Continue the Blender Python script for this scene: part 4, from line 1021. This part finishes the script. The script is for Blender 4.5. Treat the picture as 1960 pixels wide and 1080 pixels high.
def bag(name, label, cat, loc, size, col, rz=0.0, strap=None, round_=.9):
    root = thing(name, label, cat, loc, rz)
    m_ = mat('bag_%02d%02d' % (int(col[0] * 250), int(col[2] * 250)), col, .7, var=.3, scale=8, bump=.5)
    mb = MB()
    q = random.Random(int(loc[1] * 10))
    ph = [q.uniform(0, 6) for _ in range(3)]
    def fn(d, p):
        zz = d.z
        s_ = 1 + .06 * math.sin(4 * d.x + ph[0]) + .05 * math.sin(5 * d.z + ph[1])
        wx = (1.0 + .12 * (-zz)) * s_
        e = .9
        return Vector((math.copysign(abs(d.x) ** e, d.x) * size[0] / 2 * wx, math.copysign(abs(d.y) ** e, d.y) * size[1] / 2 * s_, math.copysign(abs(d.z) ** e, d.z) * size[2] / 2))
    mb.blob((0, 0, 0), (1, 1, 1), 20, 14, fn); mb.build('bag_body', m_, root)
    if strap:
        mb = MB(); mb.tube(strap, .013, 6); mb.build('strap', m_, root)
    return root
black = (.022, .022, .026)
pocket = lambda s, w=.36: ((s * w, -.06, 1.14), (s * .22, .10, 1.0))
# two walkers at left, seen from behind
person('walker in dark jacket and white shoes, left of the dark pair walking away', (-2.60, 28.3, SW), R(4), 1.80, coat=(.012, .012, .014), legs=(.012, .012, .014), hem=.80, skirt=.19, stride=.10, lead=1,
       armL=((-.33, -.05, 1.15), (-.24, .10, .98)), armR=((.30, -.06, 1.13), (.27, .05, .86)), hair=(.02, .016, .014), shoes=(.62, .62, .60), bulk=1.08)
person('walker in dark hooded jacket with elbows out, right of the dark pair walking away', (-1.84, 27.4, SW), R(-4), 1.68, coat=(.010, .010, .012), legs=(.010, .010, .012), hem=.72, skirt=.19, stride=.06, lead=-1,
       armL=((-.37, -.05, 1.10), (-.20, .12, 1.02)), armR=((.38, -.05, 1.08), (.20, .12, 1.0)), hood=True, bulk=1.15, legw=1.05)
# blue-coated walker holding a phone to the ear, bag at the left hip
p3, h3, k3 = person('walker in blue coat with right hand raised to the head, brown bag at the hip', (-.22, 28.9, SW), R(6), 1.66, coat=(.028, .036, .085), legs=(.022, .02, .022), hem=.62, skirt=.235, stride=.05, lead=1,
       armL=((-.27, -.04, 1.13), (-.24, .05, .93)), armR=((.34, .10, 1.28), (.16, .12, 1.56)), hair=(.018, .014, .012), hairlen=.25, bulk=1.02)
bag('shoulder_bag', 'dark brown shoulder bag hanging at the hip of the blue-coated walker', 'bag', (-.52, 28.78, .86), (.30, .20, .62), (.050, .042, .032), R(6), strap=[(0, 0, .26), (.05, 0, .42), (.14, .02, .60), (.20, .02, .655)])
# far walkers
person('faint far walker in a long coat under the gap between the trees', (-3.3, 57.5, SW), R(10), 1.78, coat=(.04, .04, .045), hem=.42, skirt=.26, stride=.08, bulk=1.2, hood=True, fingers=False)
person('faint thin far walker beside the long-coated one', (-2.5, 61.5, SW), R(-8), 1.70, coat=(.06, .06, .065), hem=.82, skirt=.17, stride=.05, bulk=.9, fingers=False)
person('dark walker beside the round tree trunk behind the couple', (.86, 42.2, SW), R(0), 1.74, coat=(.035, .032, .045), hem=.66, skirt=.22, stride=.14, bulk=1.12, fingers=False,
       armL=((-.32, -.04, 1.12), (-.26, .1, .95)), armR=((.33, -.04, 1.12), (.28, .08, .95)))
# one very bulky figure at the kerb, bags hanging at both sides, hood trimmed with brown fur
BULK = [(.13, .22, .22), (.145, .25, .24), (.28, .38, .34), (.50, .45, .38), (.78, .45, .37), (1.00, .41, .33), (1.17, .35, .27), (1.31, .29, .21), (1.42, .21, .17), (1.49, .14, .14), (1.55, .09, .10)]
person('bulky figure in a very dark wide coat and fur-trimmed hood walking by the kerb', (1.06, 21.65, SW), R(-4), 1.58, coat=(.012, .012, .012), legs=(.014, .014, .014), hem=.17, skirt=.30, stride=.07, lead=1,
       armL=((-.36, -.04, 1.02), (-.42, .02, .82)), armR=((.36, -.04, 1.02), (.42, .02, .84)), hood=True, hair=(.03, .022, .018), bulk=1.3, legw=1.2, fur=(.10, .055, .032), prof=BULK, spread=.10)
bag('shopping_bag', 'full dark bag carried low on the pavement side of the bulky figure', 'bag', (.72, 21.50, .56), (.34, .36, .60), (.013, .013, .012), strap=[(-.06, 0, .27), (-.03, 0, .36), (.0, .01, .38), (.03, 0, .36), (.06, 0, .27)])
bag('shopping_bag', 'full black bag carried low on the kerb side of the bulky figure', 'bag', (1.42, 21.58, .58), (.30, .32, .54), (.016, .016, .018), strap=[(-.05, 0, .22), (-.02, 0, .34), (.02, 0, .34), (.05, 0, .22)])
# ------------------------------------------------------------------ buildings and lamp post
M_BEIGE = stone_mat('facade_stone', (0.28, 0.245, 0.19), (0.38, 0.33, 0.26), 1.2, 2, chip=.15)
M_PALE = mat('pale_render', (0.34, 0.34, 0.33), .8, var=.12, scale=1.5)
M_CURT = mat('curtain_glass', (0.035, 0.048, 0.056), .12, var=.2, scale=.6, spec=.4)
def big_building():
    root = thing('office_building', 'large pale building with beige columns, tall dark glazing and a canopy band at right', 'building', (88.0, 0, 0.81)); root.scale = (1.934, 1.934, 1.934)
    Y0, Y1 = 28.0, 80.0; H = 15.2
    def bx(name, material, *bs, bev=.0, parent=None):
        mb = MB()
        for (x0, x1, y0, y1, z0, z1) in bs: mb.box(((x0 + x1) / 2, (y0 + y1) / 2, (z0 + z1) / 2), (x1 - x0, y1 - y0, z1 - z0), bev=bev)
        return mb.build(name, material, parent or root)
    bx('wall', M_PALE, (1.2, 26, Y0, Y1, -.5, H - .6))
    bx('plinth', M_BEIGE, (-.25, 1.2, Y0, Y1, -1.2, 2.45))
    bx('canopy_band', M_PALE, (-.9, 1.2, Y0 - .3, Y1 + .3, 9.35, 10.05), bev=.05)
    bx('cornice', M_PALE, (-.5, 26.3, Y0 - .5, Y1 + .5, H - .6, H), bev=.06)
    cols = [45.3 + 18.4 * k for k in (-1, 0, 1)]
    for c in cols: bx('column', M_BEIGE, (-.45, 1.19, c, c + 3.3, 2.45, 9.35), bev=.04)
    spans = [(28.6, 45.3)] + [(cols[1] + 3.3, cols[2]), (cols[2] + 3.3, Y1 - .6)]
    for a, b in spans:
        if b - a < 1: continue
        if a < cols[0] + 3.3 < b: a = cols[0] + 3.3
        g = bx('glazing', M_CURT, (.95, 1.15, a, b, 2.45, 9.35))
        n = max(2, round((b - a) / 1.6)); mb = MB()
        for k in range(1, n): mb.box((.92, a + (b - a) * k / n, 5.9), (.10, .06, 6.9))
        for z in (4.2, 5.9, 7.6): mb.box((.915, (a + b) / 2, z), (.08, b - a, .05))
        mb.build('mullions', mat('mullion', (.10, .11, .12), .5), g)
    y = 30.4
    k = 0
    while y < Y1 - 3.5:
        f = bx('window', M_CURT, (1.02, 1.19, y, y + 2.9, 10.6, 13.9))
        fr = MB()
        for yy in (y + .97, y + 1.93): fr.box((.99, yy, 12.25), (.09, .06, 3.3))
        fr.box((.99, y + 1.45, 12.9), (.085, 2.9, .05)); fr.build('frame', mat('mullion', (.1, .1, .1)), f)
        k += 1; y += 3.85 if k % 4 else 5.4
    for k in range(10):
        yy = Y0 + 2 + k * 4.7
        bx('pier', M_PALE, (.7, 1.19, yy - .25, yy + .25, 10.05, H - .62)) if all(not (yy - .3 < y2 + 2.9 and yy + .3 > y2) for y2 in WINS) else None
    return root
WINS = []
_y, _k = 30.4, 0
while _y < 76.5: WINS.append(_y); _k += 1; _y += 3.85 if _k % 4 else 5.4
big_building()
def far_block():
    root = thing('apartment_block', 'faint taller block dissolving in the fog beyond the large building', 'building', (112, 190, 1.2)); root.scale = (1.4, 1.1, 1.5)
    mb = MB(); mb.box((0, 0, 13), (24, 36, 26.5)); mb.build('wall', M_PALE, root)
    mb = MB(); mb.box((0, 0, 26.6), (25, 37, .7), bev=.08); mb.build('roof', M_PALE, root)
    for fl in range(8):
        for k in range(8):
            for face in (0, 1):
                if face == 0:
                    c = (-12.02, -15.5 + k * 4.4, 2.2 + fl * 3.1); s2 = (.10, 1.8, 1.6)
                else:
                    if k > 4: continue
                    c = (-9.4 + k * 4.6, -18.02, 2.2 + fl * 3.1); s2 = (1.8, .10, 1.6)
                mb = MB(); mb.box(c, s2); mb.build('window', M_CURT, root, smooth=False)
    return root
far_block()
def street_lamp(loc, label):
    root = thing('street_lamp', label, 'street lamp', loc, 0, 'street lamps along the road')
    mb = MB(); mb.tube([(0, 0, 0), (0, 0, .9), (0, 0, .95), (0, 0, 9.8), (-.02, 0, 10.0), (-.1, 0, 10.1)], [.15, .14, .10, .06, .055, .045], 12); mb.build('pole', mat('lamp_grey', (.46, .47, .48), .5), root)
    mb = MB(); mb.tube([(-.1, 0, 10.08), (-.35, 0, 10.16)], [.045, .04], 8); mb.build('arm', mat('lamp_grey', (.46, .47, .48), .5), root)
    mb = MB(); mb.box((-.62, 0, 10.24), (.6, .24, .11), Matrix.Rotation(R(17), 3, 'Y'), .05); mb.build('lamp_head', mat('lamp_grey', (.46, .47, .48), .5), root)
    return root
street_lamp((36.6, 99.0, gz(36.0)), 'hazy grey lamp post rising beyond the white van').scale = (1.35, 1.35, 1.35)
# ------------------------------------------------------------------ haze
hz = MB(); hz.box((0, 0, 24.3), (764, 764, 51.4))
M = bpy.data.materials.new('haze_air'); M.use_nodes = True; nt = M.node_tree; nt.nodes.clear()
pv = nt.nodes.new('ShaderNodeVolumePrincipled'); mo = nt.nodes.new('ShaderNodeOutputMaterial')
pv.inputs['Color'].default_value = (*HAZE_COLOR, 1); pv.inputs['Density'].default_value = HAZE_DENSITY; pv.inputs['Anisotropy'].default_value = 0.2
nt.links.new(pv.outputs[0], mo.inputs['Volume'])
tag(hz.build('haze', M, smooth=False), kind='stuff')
= = = = =
» **Instructions for the task**
Where a line above includes "from", copy that line.

» **Written response**
Continue the Blender Python script for this scene: part 4, from line 1021. This part finishes the script. The script is for Blender 4.5. Treat the picture as 1960 pixels wide and 1080 pixels high.
# two walkers at left, seen from behind